As part of its recently finalized reforms to the securities offering process, the Securities & Exchange Commission has interpreted a rule under the Securities Act of 1933 that will leave ABS underwriters liable for all deal information provided to investors up until an investment decision is made.

At the heart of the issue is a type of liability faced by underwriters under Section 12(a)(2) of the 1933 act, which states that any person who offers or sells a security by the use of information, such as a prospectus, which includes an untrue statement of material fact or an omission of material fact, shall be liable for damages to the buyer. The interpretation came in the form of a clarification of how 12(a)(2) liability would apply to ABS underwriters under Rule 159.

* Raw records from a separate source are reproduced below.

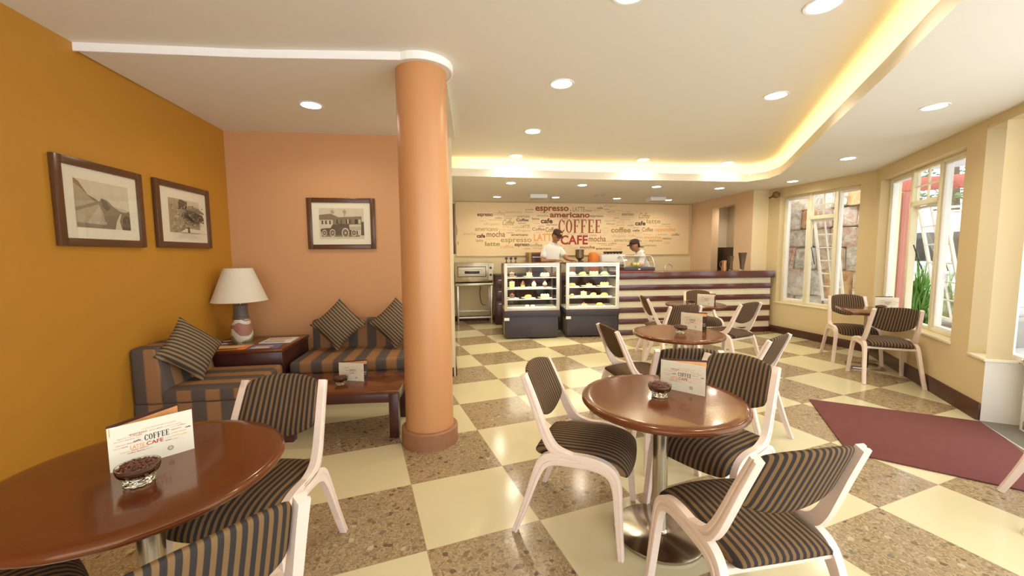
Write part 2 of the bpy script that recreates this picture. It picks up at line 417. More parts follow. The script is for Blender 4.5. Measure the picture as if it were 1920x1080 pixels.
# ---------------------------------------------------------------- windows
def bars(b, x0, x1, z0, z1, y, nx, nz, w=.018, d=.02, M=I4):
    for i in range(1, nx): x = x0+(x1-x0)*i/nx; box(b, x-w/2, x+w/2, y-d/2, y+d/2, z0, z1, M=M)
    for j in range(1, nz): z = z0+(z1-z0)*j/nz; box(b, x0, x1, y-d/2, y+d/2, z-w/2, z+w/2, M=M)
def rect_frame(b, x0, x1, z0, z1, y0, y1, w, M=I4, bev=.003):
    box(b, x0, x0+w, y0, y1, z0, z1, bev, M); box(b, x1-w, x1, y0, y1, z0, z1, bev, M)
    box(b, x0+w, x1-w, y0, y1, z0, z0+w, bev, M); box(b, x0+w, x1-w, y0, y1, z1-w, z1, bev, M)
def window(idx, M, s0, s1, z0, z1, f1, f2, yo=.10):
    b = nb(); rect_frame(b, s0, s1, z0, z1, yo, yo+.06, .04, M)
    x1 = s0+(s1-s0)*f1; x2 = s0+(s1-s0)*f2; zt = z1-.42
    for x in (x1, x2): box(b, x-.03, x+.03, yo-.005, yo+.065, z0, z1, .003, M)
    box(b, x1, x2, yo-.005, yo+.065, zt-.03, zt+.03, .003, M)
    bars(b, x1+.03, x2-.03, zt+.03, z1-.04, yo+.03, 2, 2, M=M)
    root = struct('window_%d' % idx, b, M_frame)
    b = nb()
    for a, c, e, f in ((s0+.04, x1-.03, z0+.04, z1-.04), (x2+.03, s1-.04, z0+.04, z1-.04), (x1+.03, x2-.03, zt+.03, z1-.04)): box(b, a, c, yo+.028, yo+.032, e, f, M=M)
    obj('pane', b, M_glass, root)
    b = nb()
    for a, c in ((s0+.04, x1-.03), (x2+.03, s1-.04)): rect_frame(b, a, c, z0+.04, z1-.04, yo+.012, yo+.075, .030, M)
    obj('pane_frame', b, M_white, root)
    # top hung sash pushed open
    H = zt-.03-(z0+.045); Ms = M @ Matrix.Translation((0, yo+.055, zt-.035)) @ Matrix.Rotation(R(11), 4, 'X')
    b = nb(); rect_frame(b, x1+.035, x2-.035, -H, 0, -.015, .015, .034, Ms); bars(b, x1+.07, x2-.07, -H+.034, -.034, 0, 2, 6, .014, .02, Ms)
    sash = obj('open_sash', b, M_white, root)
    b = nb(); box(b, x1+.06, x2-.06, -.002, .002, -H+.03, -.03, M=Ms); obj('sash_pane', b, M_glass, root)
    b = nb()
    for x in (x1+.03, x2-.03): tube(b, [(x, yo+.04, zt-.5), (x, yo+.13, zt-.8)], .006, 6, M, k=1)
    obj('stay_arm', b, mat('dark steel', (.05, .05, .05), .4, .8), root)
    b = nb(); box(b, s0-.015, s1+.015, -.012, yo+.01, z0-.028, z0-.002, .004, M); obj('window_sill', b, M_frame, root)
window(1, MA, .25, 1.655, .575, 2.49, .36, .69)
window(2, MB, .155, 2.17, .60, 2.49, .335, .665)
# sidelight beside the door and the glass door itself
MW = Matrix.Translation((*WP(0, 0), 0)) @ Matrix.Rotation(math.atan2(-tw.y, -tw.x), 4, 'Z')     # local x runs towards the camera, y outwards
b = nb(); rect_frame(b, -.27, .10, .55, 2.60, .20, .26, .05, MW); root = struct('window_3', b, M_white)
b = nb(); box(b, -.22, .05, .228, .232, .60, 2.55, M=MW); obj('pane', b, M_glass, root)
b = nb(); box(b, .10, .16, .19, .27, 0, 2.60, .004, MW); box(b, .10, 1.3, .19, .27, 2.3, 2.36, .004, MW); root = struct('door_1', b, M_white)
b = nb(); rect_frame(b, .17, 1.1, .02, 2.29, .21, .25, .07, MW); obj('door_leaf', b, M_white, root)
b = nb(); box(b, .24, 1.03, .228, .232, .09, 2.22, M=MW); obj('pane', b, M_glass, root)
b = nb(); box(b, .17, .42, .17, .20, .03, .10, .006, MW); obj('floor_closer', b, mat('brass steel', (.45, .38, .26), .3, .9), root)
b = nb(); box(b, 0, .34, .0, .05, 0, .54, M=MW@T(0, .25)); struct('wall_low', b, mat('off white plaster', (.80, .77, .68), .6))

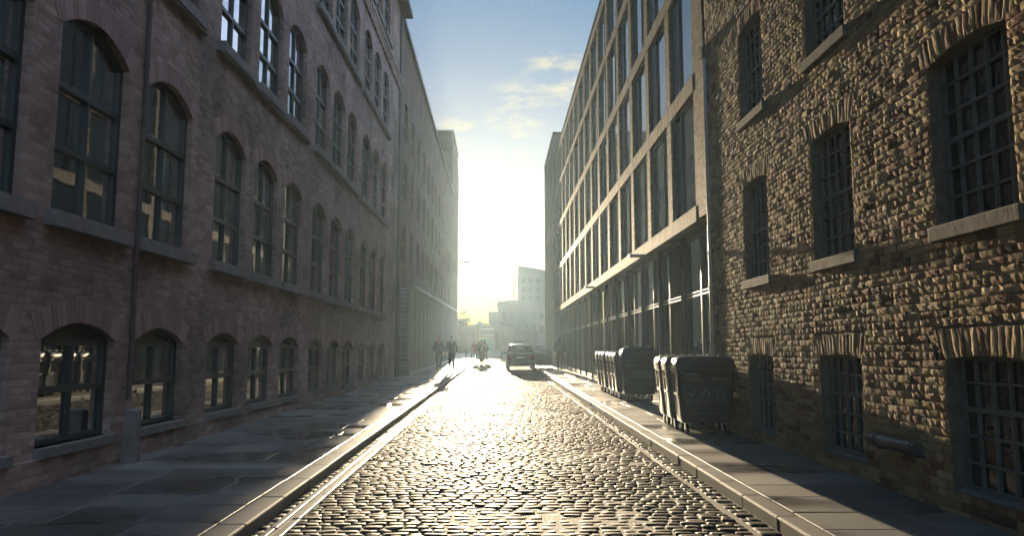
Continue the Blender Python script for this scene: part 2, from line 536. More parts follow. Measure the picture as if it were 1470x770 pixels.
def wall_open(mb, s, y0, y1, z0, z1, ops, depth=0.3, N=10):
    cols = {}
    for o in ops:
        cols.setdefault((round(o[0], 4), round(o[1], 4)), []).append(o)
    keys = sorted(cols)
    xi = -s * depth

    def q(a, b, c, d): mb.poly([a, b, c, d] if s > 0 else [d, c, b, a])
    y = y0
    for (ya, yb) in keys:
        if ya > y: q((0, y, z0), (0, ya, z0), (0, ya, z1), (0, y, z1))
        pz = z0
        for (_, _, za, zb, rise) in sorted(cols[(ya, yb)], key=lambda o: o[2]):
            q((0, ya, pz), (0, yb, pz), (0, yb, za), (0, ya, za))
            zt = zb + rise + 0.03
            n = N if rise > 0 else 1
            cur = []
            for i in range(n + 1):
                t = i / n
                cur.append((ya + (yb - ya) * t, zb + rise * (1 - (2 * t - 1) ** 2)))
            for (a, b) in zip(cur[:-1], cur[1:]):
                q((0, a[0], a[1]), (0, b[0], b[1]), (0, b[0], zt), (0, a[0], zt))
                q((xi, a[0], a[1]), (xi, b[0], b[1]), (0, b[0], b[1]), (0, a[0], a[1]))
            q((0, ya, za), (xi, ya, za), (xi, ya, zb), (0, ya, zb))
            q((xi, yb, za), (0, yb, za), (0, yb, zb), (xi, yb, zb))
            q((0, ya, za), (0, yb, za), (xi, yb, za), (xi, ya, za))
            pz = zt
        q((0, ya, pz), (0, yb, pz), (0, yb, z1), (0, ya, z1))
        y = yb
    if y < y1: q((0, y, z0), (0, y1, z0), (0, y1, z1), (0, y, z1))


def shell(mb, s, y0, y1, z0, z1, W):
    x = -s * W
    mb.poly([(0, y0, z0), (0, y0, z1), (x, y0, z1), (x, y0, z0)])
    mb.poly([(0, y1, z0), (0, y1, z1), (x, y1, z1), (x, y1, z0)])
    mb.poly([(x, y0, z0), (x, y0, z1), (x, y1, z1), (x, y1, z0)])


def arch_curve(w, h, rise, n=10):
    return [(-w / 2 + w * i / n, h + rise * (1 - (2 * i / n - 1) ** 2)) for i in range(n + 1)]


def arched_frame_mesh(name, s, w, h, rise, cols, zs, mat, fr=0.06, dp=0.05, mull=0.042, flat=False):
    """frame in the plane x=0, thickness dp outward; local z=0 at the opening's foot"""
    mb = MB()
    x0, x1 = (-dp / 2, dp / 2)
    mb.box(x0, x1, -w / 2, -w / 2 + fr, 0, h); mb.box(x0, x1, w / 2 - fr, w / 2, 0, h)
    mb.box(x0, x1, -w / 2 + fr, w / 2 - fr, 0, fr)
    c = arch_curve(w, h, rise)
    for (a, b) in zip(c[:-1], c[1:]):
        drop = fr * 1.2
        mb.poly([(s * x1, a[0], a[1] - drop), (s * x1, b[0], b[1] - drop), (s * x1, b[0], b[1]), (s * x1, a[0], a[1])])
        mb.poly([(s * x1, a[0], a[1] - drop), (s * x1, b[0], b[1] - drop), (s * x0, b[0], b[1] - drop), (s * x0, a[0], a[1] - drop)])
    top = h if flat else h + rise - fr
    for i in range(1, cols):
        y = -w / 2 + w * i / cols
        mb.box(x0 - 0.0, x1 + 0.004, y - mull / 2, y + mull / 2, fr, top)
    for z in zs:
        mb.box(x0 - 0.003, x1 + 0.008, -w / 2 + fr, w / 2 - fr, z - 0.032, z + 0.032)
    if flat:
        mb.box(x0, x1 + 0.002, -w / 2 + fr, w / 2 - fr, h - 0.06, h + 0.02)
    return mb.mesh(name, mat)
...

The SEC has interpreted Rule 159 to mean that 12(a)(2) liability attaches to every piece of information an investor receives up until the time that an investment decision is made. This means that underwriters no longer have the ability to make material changes in a deal's final prospectus. "In terms of 12(a)(2) liability, it is as if the final [prospectus] didn't exist," said Nadine Cancell, vice president and assistant general counsel at The Bond Market Association.

The Association wrote a comment letter in January requesting the SEC revise its proposed version of Rule 159 to provide a safe harbor provision, whereby 12(a)(2) claims must be based on "the totality of information provided during the offering process, including the final prospectus, and cannot be based solely on the preliminary information provided at the time of the contract of sale..." The SEC provided no such safe harbor in the final rule.

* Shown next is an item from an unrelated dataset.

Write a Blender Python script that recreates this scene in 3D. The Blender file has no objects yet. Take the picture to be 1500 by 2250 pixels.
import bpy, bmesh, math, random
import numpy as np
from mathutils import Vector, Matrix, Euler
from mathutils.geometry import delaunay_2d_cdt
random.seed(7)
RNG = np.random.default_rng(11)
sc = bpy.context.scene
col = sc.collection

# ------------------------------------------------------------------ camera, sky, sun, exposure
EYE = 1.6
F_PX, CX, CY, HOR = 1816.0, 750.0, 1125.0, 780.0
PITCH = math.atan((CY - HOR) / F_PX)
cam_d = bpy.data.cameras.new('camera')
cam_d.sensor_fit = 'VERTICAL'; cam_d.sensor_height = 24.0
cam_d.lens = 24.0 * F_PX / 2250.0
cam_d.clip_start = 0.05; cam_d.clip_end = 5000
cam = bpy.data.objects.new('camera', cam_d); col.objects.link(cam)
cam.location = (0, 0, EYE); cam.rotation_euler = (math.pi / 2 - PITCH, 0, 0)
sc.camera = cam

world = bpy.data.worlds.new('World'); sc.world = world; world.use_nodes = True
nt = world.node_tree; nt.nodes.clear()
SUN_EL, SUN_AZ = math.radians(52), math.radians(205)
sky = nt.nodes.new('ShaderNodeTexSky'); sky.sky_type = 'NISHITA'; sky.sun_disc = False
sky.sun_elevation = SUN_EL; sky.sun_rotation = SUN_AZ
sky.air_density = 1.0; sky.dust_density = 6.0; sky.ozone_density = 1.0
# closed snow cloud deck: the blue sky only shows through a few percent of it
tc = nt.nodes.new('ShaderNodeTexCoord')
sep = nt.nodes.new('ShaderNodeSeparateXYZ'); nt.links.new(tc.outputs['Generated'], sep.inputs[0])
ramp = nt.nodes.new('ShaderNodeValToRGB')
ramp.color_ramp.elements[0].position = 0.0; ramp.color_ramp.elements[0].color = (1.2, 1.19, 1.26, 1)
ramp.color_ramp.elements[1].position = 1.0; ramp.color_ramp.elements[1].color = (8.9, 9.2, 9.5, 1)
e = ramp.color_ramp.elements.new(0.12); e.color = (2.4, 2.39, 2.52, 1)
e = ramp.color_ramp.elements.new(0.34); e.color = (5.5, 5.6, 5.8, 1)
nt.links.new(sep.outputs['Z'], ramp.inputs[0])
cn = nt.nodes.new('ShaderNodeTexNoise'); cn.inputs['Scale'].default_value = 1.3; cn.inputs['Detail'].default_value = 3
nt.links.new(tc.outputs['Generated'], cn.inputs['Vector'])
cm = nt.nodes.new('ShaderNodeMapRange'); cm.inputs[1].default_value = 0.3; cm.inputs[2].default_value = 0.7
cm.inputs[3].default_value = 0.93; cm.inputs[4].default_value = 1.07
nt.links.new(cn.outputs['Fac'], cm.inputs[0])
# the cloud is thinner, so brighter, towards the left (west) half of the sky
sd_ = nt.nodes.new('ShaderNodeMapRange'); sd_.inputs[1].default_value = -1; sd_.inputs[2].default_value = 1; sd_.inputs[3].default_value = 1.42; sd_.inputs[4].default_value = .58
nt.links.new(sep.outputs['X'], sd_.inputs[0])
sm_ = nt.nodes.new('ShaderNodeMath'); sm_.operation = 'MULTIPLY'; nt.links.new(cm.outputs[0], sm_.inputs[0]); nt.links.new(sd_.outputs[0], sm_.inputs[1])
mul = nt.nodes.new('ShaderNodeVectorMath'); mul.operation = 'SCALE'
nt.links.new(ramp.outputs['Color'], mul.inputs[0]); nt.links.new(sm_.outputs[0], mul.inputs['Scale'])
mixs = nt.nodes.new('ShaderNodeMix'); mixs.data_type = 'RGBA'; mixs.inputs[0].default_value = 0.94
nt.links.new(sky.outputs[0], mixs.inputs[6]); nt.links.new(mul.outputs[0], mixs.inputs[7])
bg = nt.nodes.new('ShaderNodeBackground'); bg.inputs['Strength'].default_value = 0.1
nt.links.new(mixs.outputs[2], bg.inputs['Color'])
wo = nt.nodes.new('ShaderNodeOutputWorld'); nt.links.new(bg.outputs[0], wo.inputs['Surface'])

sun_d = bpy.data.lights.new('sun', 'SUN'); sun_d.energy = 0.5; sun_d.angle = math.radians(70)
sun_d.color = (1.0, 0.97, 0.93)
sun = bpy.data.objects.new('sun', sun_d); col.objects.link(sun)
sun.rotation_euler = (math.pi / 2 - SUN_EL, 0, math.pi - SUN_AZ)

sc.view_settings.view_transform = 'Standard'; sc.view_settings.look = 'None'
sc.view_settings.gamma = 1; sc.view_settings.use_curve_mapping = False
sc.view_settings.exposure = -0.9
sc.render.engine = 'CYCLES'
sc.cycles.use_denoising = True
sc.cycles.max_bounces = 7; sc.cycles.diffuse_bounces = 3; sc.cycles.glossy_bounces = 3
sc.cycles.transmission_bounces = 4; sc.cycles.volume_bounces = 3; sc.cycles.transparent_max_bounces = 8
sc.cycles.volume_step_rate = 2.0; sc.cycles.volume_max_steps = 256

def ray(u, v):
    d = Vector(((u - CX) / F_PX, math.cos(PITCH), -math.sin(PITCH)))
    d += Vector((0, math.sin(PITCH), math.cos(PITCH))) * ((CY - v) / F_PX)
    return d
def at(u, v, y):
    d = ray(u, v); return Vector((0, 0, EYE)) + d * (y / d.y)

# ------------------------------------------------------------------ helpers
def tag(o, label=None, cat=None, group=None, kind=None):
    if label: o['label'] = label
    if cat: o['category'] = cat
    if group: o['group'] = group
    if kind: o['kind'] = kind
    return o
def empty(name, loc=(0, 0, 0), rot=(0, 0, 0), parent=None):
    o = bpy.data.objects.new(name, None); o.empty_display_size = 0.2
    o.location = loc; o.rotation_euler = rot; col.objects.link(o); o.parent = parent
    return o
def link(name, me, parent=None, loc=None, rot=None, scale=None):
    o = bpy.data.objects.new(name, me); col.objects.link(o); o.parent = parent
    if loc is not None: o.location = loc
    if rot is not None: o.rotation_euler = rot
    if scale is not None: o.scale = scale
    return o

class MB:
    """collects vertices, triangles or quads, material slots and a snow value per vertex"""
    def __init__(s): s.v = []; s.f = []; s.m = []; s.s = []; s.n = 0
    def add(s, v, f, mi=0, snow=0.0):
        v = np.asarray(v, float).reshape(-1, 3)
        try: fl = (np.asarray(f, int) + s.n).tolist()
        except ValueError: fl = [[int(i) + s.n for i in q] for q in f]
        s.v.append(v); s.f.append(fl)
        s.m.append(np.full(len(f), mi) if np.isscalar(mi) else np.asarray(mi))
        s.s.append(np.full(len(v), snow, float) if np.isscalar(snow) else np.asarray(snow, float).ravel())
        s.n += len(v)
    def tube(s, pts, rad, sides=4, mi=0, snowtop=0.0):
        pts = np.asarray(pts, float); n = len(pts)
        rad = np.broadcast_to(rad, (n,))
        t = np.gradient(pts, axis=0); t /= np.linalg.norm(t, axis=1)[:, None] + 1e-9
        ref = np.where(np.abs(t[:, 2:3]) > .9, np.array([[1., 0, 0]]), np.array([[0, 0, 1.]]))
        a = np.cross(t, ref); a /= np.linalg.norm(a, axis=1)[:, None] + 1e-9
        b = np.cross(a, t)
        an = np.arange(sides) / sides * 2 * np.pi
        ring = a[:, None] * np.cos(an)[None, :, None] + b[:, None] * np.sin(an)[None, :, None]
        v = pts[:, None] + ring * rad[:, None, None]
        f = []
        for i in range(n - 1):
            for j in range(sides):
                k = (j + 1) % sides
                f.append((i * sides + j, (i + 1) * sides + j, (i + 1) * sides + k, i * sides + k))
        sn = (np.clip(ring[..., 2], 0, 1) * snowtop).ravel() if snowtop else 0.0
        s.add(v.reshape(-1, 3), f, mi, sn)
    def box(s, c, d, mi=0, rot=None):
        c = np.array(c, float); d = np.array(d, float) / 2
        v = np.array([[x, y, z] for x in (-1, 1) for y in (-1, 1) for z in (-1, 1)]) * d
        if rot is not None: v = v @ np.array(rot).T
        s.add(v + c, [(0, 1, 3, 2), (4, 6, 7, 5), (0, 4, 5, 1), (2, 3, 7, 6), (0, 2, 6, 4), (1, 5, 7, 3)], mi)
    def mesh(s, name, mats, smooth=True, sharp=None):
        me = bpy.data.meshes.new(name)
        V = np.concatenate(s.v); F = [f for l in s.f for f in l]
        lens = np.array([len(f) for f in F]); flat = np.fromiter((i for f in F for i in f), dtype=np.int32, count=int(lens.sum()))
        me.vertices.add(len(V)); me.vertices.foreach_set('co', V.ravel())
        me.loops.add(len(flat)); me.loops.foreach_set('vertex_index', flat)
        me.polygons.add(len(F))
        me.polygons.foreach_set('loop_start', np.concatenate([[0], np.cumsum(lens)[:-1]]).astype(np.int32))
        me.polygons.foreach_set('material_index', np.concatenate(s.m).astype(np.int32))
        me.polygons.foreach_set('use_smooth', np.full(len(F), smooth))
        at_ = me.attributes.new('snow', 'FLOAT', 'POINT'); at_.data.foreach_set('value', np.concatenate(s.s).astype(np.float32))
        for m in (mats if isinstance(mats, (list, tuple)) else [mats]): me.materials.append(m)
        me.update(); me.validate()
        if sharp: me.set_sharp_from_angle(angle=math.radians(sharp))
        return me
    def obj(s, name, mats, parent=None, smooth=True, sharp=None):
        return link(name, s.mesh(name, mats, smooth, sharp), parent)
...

"We kind of lost that battle," said Cancell. However, Cancell noted the final rule reflects many of the concerns suggested by the Association. "The final [rule] does take into consideration several points we mentioned in the comment letter," added Cancell.

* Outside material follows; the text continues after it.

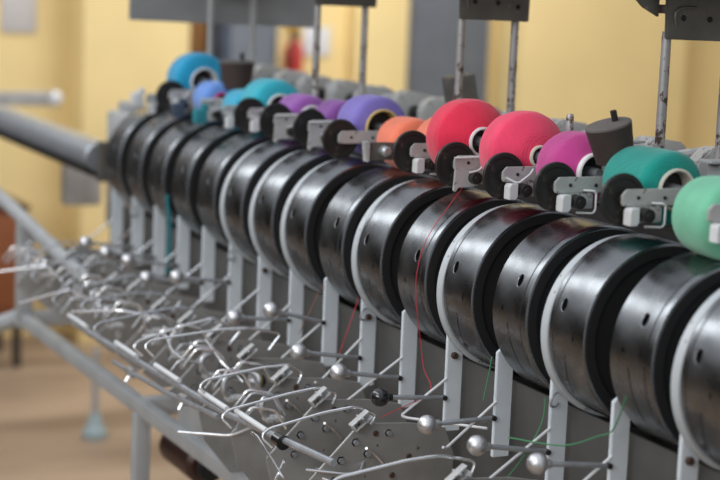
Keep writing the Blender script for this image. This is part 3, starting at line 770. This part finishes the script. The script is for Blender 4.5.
bm = nb(); box(bm, (WX-.008, -.61, 1.20), (.006, .15, .17), .001); tag(obj('wall_notice', bm, M['lilac']), 'pale grey notice at the upper left corner of the photo', 'notice')

# ------------------------------------------------------------------ lights: rooflight strip over the aisle, tall side windows, added fill on the far wall, soft sky
def area(name, loc, target, sx, sy, power, col=(1, 1, 1)):
    l = bpy.data.lights.new(name, 'AREA'); l.shape = 'RECTANGLE'; l.size = sx; l.size_y = sy; l.energy = power; l.color = col
    o = bpy.data.objects.new(name, l); C.objects.link(o); o.location = loc
    d = (Vector(target)-Vector(loc)).normalized()
    z = -d; x = Vector((1, 0, 0)); x = (x-z*x.dot(z)).normalized() if abs(d.x) < .99 else Vector((0, 1, 0))
    y = z.cross(x)
    o.rotation_euler = Matrix((x, y, z)).transposed().to_euler()
    return o
area('rooflight', (2.6, 1.75, 2.75), (2.6, .2, 1.0), 6.2, .65, 50, (.93, .97, 1.0))
area('far_wall_fill', (4.2, -1.7, 2.85), (5.8, -2.1, .7), 2.0, 1.2, 46, (1, .99, .96))  # fill light added to brighten the yellow wall, no real rooflight
area('aisle_window', (-1.2, 4.0, 2.6), (3.2, -.5, .9), 3.0, 1.3, 75, (1, .98, .95))
w = bpy.data.worlds.new('world'); bpy.context.scene.world = w; w.use_nodes = True
nt = w.node_tree; bg = nt.nodes['Background']
tc = nt.nodes.new('ShaderNodeTexCoord'); sp = nt.nodes.new('ShaderNodeSeparateXYZ'); rp = nt.nodes.new('ShaderNodeValToRGB')
nt.links.new(tc.outputs['Generated'], sp.inputs[0]); nt.links.new(sp.outputs['Z'], rp.inputs[0])
rp.color_ramp.elements[0].position = 0; rp.color_ramp.elements[0].color = (.30, .31, .33, 1)
rp.color_ramp.elements[1].position = 1; rp.color_ramp.elements[1].color = (.62, .66, .72, 1)
nt.links.new(rp.outputs[0], bg.inputs['Color']); bg.inputs['Strength'].default_value = 1.35

# ------------------------------------------------------------------ camera
cam = bpy.data.cameras.new('camera'); co = bpy.data.objects.new('camera', cam); C.objects.link(co)
rc = Matrix(((-.428753597, .15616037, -.889822618), (-.90255798, -.030987675, .42945181), (.03948982, .98724552, .154229867)))
co.matrix_world = Matrix.Translation((-1.734, 1.383, 1.479)) @ rc.to_4x4()
cam.lens = 90; cam.sensor_width = 36; cam.clip_end = 60
cam.dof.use_dof = True; cam.dof.focus_distance = 2.62; cam.dof.aperture_fstop = 3.4
sc = bpy.context.scene; sc.camera = co
sc.view_settings.view_transform = 'Standard'; sc.view_settings.look = 'None'; sc.view_settings.gamma = 1
sc.view_settings.use_curve_mapping = False; sc.view_settings.exposure = 0.06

"The way the SEC interpreted 12(a)(2) liability in the final version is a little bit easier to deal with than it was in the proposal," Cancell said. She said the Association's next step is for its task force, which convened during the comment letter writing process, to reconvene within the next two weeks to develop guidance for the industry on how to best comply with the rule. This task force will be smaller than the original one and will be made up of in-house and outside counsel.

Cancell said she believes there will be some changes to deal procedure, for example, underwriters may start terminating contracts of sale with investors in order to make material changes to offering documents.

On a broader scope, the BMA was also concerned that, since the offering reform proposals dealt with all publicly offered securities, issues facing the ABS market were not adequately addressed. The final rule alleviated those concerns by more clearly specifying how the rules were to relate to ABS. "ABS was not really integrated into the proposal, but it is integrated into the final," said Cancell.

The rule is set to become effective on December 1.